Mr. Lovecraft you will observe, is quite as deft with poetry as he is with prose; and, as further evidence of this, we submit the prologue to a 300-line heroic poem of his that we may print some day:
"I am he who howls in the night;
I am he who moans in the snow;
I am he who hath never seen light;
I am he who mounts from below.
My car is the car of death;
My wings are the wings of dread;
My breath is the north wind's breath;
My prey are the cold and dead."
As you know, we are publishing a series of Mr. Lovecraft's prose pieces, beginning with "Dagon;" and of this story he wrote us, in part:
"I shall venture 'Dagon' as a sort of test of my stuff in general. If you don't care for this, you won't care for anything of mine. . . . It is not that 'Dagon' is the best of my tales, but that it is perhaps the most direct and least subtle in its 'punch'; so that for popular publication it is most likely to please most. In copying it I have touched up one or two crude spots—it having been written in 1917, directly after a lull of nine years in my fiction-writing. Naturally I was a bit rusty in the management of the prose. A friend of mine—Clark Ashton Smith, the California poet of horror, madness and morbid beauty—showed this yarn to George Sterling, who declared he liked it very much, though suggesting (absurdly enough, as I view it!) that I have the monolith topple over and kill the 'thing' . . . a piece of advice which makes me feel that poets should stick to their sonneteering. . .

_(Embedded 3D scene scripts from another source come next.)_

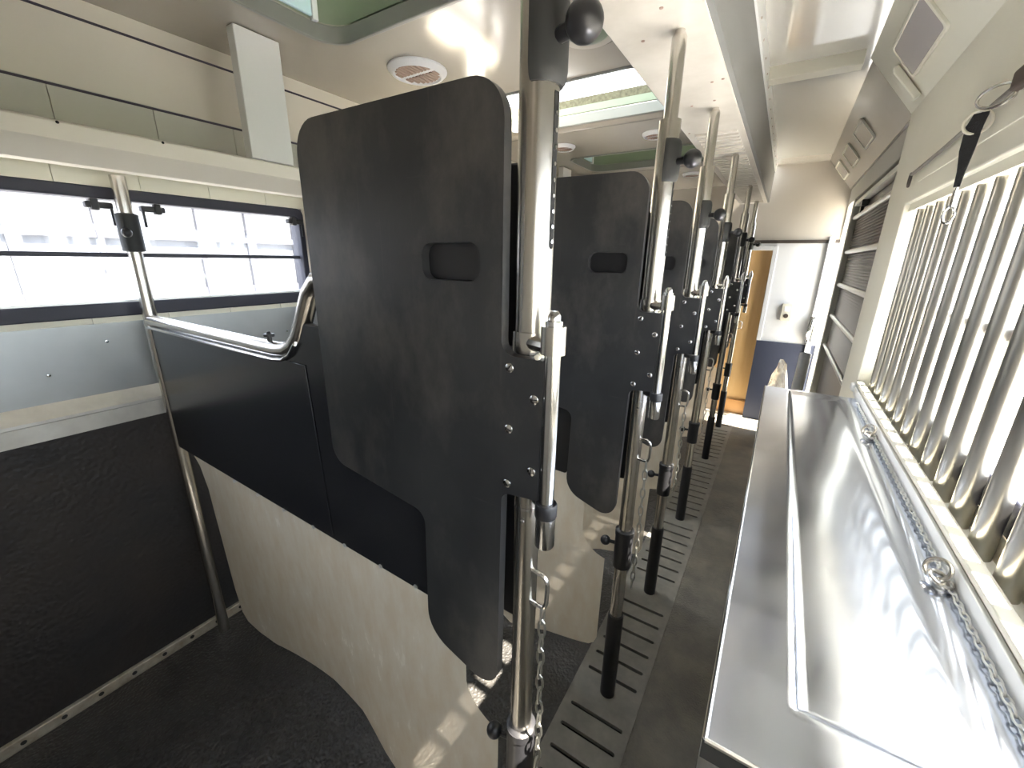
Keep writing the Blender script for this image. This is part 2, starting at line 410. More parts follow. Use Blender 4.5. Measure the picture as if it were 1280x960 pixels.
# ---------------------------------------------------------------- overhead shelf on the left
sh = thing('overhead_shelf', 'long cream moulded shelf above the left window', 'shelf', (0, 0, 0))
XS = -1.70
b = B(); slab(b, [(XL, 1.955), (XL + 0.10, 1.900), (XS - 0.06, 1.892), (XS - 0.012, 1.928), (XS, 1.940), (XS, 1.985), (XS - 0.012, 1.990), (XS - 0.10, 1.985), (XL, 1.985)], [], 'xz', YB, YF)
obj('shelf_board', b, 'shelf', sh, bevel=0.004)
for yy in (0.40, 0.63, 1.2):
    b = B(); lathe(b, [(0.004, 0), (0.003, 0.002), (0, 0.003)], (XS, yy, 1.982), (1, 0, 0), 8); obj('screw', b, 'dark', sh)
b = B(); y = YB
while y < YF:
    y1 = min(y + 0.26, YF); box(b, XL + 0.001, XL + 0.010, y + 0.0015, y1 - 0.0015, 1.986, 2.145); y = y1
obj('back_panel', b, 'locker', sh)
for i, yy in enumerate((0.91, 2.18, 3.45)):
    b = B(); box(b, XS - 0.045, XS + 0.0, yy - 0.012 + 0.0, yy + 0.145, 1.99, ZC - 0.003)
    o = obj('shelf_upright', b, 'plate', None, bevel=0.003)
    
    tag(o, ('white upright plate on the overhead shelf beside the front headboard', 'white upright plate on the shelf behind the front divider', 'white upright plate on the shelf near the far end')[i], 'shelf upright', 'upright plates on the overhead shelf')
for i, zz in enumerate((2.085, 2.265)):
    b = B(); tube(b, [(XS - 0.052, YB + 0.02, zz), (XS - 0.052, 2, zz), (XS - 0.052, YF - 0.02, zz)], 0.0035, 8)
    tag(obj('retaining_cord', b, 'cord'), ('lower dark elastic cord across the front of the overhead shelf', 'upper dark elastic cord near the ceiling above the shelf')[i], 'cord', 'dark cords across the shelf')

# ---------------------------------------------------------------- left ceiling with hatches
HX0, HX1 = -1.555, -0.585
HY = [(0.58, 1.185), (1.895, 2.455), (3.215, 3.755)]
b = B(); slab(b, [(XL - 0.09, YB), (-0.47, YB), (-0.47, YF), (XL - 0.09, YF)], [rrect(HX0, HX1, a, c, 0.10, 8) for a, c in HY], 'xy', ZC, ZC + 0.05)
struct(obj('ceiling', b, 'ceiling', smooth=30), 'smooth beige ceiling above the stalls', 'ceiling')
# low ribs across the ceiling
b = B()
for yy in (2.50, 3.80):
    slab(b, [(yy, ZC), (yy + 0.02, ZC - 0.012), (yy + 0.06, ZC - 0.012), (yy + 0.08, ZC)], [], 'yz', XL + 0.02, -0.485)
struct(obj('trim_1', b, 'ceiling'), 'low moulded rib across the ceiling', 'trim')

def hatch(i, a, c, label, mode):
    t = thing('roof_hatch', label, 'roof hatch', ((HX0 + HX1) / 2, (a + c) / 2, ZC), 'roof hatches over the stalls')
    ox, oy = t.location.x, t.location.y
    O = lambda g: rrect(HX0 - ox - g, HX1 - ox + g, a - oy - g, c - oy + g, 0.10 + g, 8)
    b = B(); slab(b, O(0.012), [O(-0.004)], 'xy', -0.008, 0.045); obj('rim', b, 'rim', t, bevel=0.003)
    b = B(); slab(b, O(0.012), [O(0.0)], 'xy', 0.045, 0.085); obj('recess_wall', b, 'grp', t)
    b = B(); slab(b, O(0.014), [O(0.0)], 'xy', 0.085, 0.125 if mode == 'open' else 0.16); obj('mossy_edge', b, 'moss' if mode == 'open' else 'grp', t)
    # lid
    b = B(); w = (HX1 - HX0) / 2 + 0.05; h = (c - a) + 0.09
    slab(b, rrect(-w, w, -h, 0, 0.12, 6), [], 'xy', 0.0, 0.03)
    slab(b, rrect(-w + 0.06, w - 0.06, -h + 0.06, -0.06, 0.10, 6), [], 'xy', 0.03, 0.06)
    lid = obj('lid', b, 'grp' if mode == 'open' else 'lidshell', t, bevel=0.006)
    if mode == 'open':
        lid.location = (0, (a - c) / 2 - 0.05, 0.15); lid.rotation_euler = (0, 0, PI); lid.rotation_euler.x = 0
        lid.rotation_euler = (math.radians(-105), 0, PI)
    else:
        for v in lid.data.vertices: v.co.y += (c - a) / 2 + 0.045
        lid.location = (0, 0, 0.162)
        b = B(); box(b, HX0 - ox - 0.002, HX0 - ox + 0.012, (c - a) / 2 - 0.24, (c - a) / 2 - 0.09, 0.055, 0.13); obj('side_pane', b, 'paleblue', t, bevel=0.004)  # opaque pale blue pane set in the side of the recess
        b = B(); box(b, HX0 - ox - 0.002, HX0 - ox + 0.018, (c - a) / 2 - 0.092, (c - a) / 2 - 0.07, 0.045, 0.14); obj('pane_edge', b, 'white', t, bevel=0.003)
    b = B(); tube(b, [(HX1 - ox - 0.10, 0.02, 0.06), (HX1 - ox - 0.06, 0.10, 0.055), (HX1 - ox - 0.03, 0.16, 0.05)], 0.008, 10); ball(b, (HX1 - ox - 0.03, 0.17, 0.05), 0.018, 12)
    obj('latch_arm', b, 'ivory', t)
    return t
hatch(0, *HY[0], 'pale green roof hatch nearest the overhead shelf plate', 'tilt')
hatch(1, *HY[1], 'open roof hatch showing white sky behind the first post', 'open')
hatch(2, *HY[2], 'farther roof hatch with greenish recess and a pale blue side pane', 'tilt')

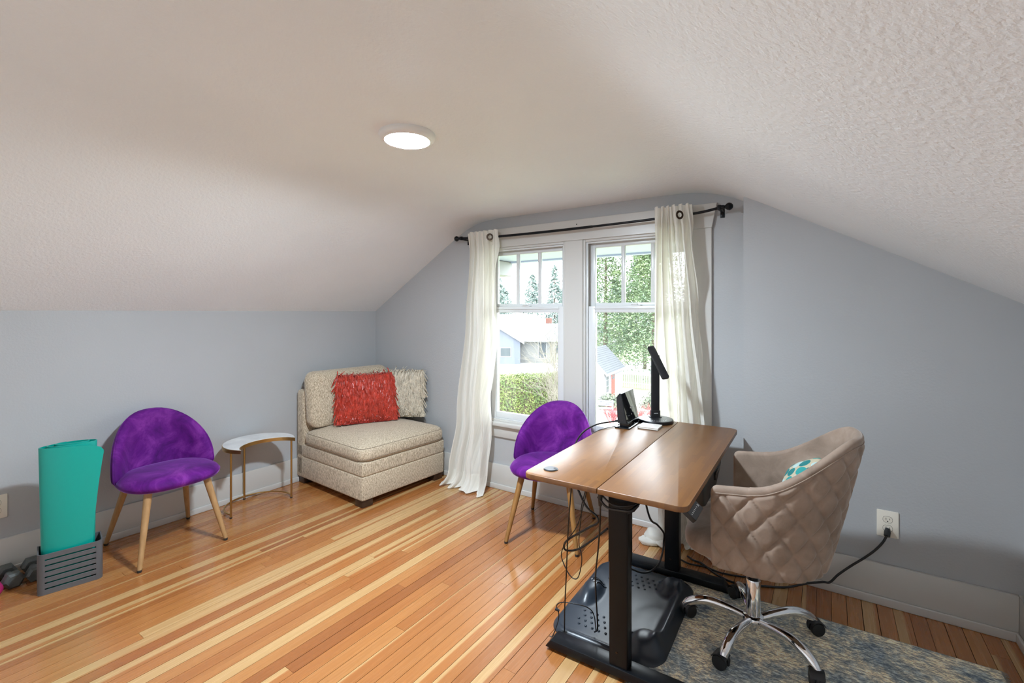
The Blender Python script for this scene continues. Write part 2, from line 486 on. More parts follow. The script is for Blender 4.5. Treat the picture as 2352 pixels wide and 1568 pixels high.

"My love of the weird makes me eager to do anything I can to put good material in the path of a magazine which so gratifyingly cultivates that favorite element. I shall await with interest the next issues, with the tales you mention, and am meanwhile trying to get the opening number through a newsdealer. I am sure the venture will elicit some notable contributions as its fame spreads—and the extent of that fame may be judged from the fact that people in Massachusetts, New York, Ohio and California have been equally prompt in calling my attention to it and urging me to try my luck!"
In a way, "Dagon" is a radically different sort of story, even for WEIRD TALES, and those that will follow it are even more so. For this reason, we shall be particularly interested in hearing what our readers think of the Lovecraft tales.THE EDITOR.